Sensmaking - Not Control

Leadership in the Age of AI

4/18/20262 min read

A tangled mess of colorful thin wires.
A tangled mess of colorful thin wires.

AI is on a journey from specialist tool to organisational infrastructure. It shapes decisions, processes, and judgments across almost every function – while continuously learning from unstable, incomplete or misleading data. At the same time, ambiguity in the world goes far beyond technology and is no longer sporadic. It is structural and permanent.

This combination fundamentally changes what effective leadership looks like.

For much of the past two decades, leadership models have been built around optimisation: better information, clearer metrics, faster execution. At first glance, AI appears to reinforce this logic. Yet in practice: does it do the opposite? Does it multiply information while reducing certainty? Does it produce outputs that look authoritative but are often probabilistic, context‑dependent and difficult to explain?

This in mind, sensemaking under uncertainty is more important than better prediction and operating focused on creation of efficiencies.
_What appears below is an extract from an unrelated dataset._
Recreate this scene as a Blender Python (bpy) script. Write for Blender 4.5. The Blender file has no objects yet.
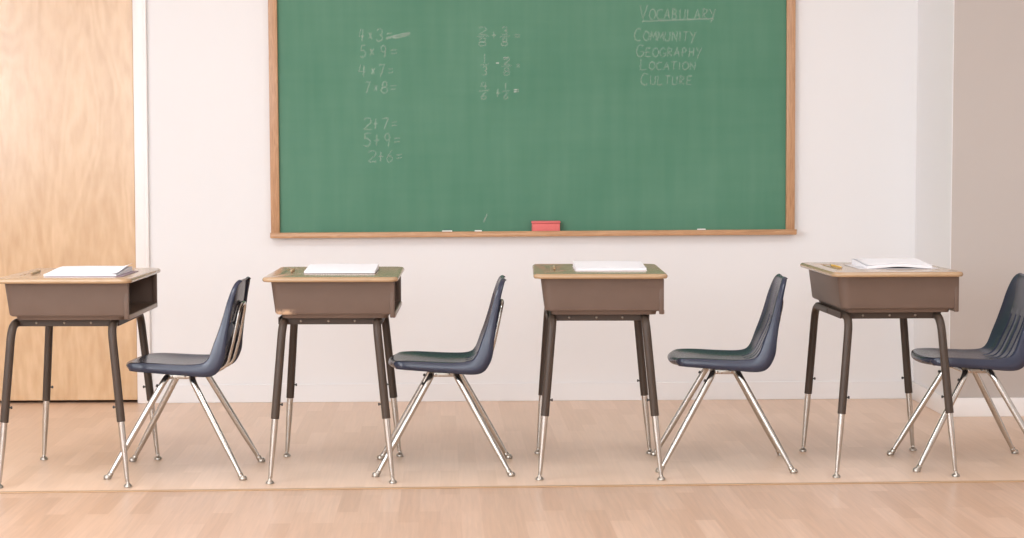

When AI reshapes human judgment

AI does not replace human judgment; it reshapes it. Leaders are increasingly influenced – sometimes distorted – by algorithmic outputs that appear objective or precise. Teams may defer to models even when signals conflict with contextual understanding or lived experience. Transparency can help, but it can also create false confidence.
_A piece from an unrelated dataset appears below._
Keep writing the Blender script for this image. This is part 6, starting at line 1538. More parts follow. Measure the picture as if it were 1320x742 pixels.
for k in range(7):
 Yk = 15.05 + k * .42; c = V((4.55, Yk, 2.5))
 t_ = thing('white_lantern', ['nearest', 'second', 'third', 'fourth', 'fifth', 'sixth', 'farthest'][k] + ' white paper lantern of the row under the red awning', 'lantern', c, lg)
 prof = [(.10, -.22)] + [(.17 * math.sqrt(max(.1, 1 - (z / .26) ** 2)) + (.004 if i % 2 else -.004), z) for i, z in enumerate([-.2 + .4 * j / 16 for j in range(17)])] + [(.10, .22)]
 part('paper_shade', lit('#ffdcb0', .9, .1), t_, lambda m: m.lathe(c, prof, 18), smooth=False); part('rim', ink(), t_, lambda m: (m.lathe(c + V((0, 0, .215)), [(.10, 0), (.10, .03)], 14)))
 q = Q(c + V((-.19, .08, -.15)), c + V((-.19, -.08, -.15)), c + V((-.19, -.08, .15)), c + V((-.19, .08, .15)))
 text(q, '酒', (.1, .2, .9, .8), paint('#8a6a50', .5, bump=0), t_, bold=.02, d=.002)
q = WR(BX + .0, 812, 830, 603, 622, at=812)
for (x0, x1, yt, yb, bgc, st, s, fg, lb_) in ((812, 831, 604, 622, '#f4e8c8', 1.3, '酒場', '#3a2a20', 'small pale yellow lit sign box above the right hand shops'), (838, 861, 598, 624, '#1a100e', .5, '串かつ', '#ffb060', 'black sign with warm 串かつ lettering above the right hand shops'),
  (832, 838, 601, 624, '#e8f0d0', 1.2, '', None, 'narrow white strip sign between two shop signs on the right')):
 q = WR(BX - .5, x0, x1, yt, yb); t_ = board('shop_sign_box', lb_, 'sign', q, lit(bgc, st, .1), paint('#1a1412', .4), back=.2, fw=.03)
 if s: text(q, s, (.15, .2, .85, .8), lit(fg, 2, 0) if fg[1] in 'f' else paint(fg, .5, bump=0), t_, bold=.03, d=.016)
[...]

This creates a new leadership challenge: governing not just systems, but how people relate to those systems. Leaders must understand when they are over‑trusting AI, when they are dismissing it defensively, and how their own cognitive style shapes the balance.

From vertical authority to horizontal integration

AI‑driven issues cut across data, people, operations, customers, reputation, and regulation. Leadership is no longer vertical. It must is integrative.

The most effective leaders today are connectors rather than controllers – able to align perspectives across silos, surface trade‑offs, and manage interdependencies. Functional excellence remains necessary, but it is no longer sufficient.

Explaining uncertainty, not hiding it

Boards increasingly expect leaders to explain uncertainty clearly, not eliminate it rhetorically. This means articulating confidence levels, scenarios and limitations in plain language – without collapsing into either technical detail or comforting oversimplification.

Speed creates advantage and instability. Leadership credibility now rests on the ability to hold strategic tension: innovation versus control, growth versus exposure, decisiveness versus humility.

Why executive coaching matters more than ever

These shifts are behavioural, psychological and cultural not just technical. This is where executive coaching can have an impact.

First, coaches help leaders build tolerance for ambiguity. Coach and leader together they can improve decision quality under pressure through improving emotional control and reflection.

Second, coaching supports healthier human–AI collaboration by examining how leaders personally interact with algorithmic authority: where they defer, resist or outsource responsibility.

Third, coaches strengthen authentic leadership which increases trust and credibility, sharpens communication, frames complexity for boards, and influence without false certainty.

Finally, coaching supports a deeper identity shift – from expert problem‑solver to integrative leader of sociotechnical systems. This is not merely a skill upgrade. It requires unlearning long‑held assumptions about what leadership competence looks like.

The leadership reset

Organisations no longer need leaders who simply optimise frameworks or enforce compliance. They need leaders who can make sense of ambiguity, govern AI‑mediated decisions, shape human judgment, integrate across boundaries and enable sustainable performance.

AI has not eliminated uncertainty. It has made it unavoidable. Leadership, in the age of AI, is therefore less about control and more about sensemaking when control is no longer possible.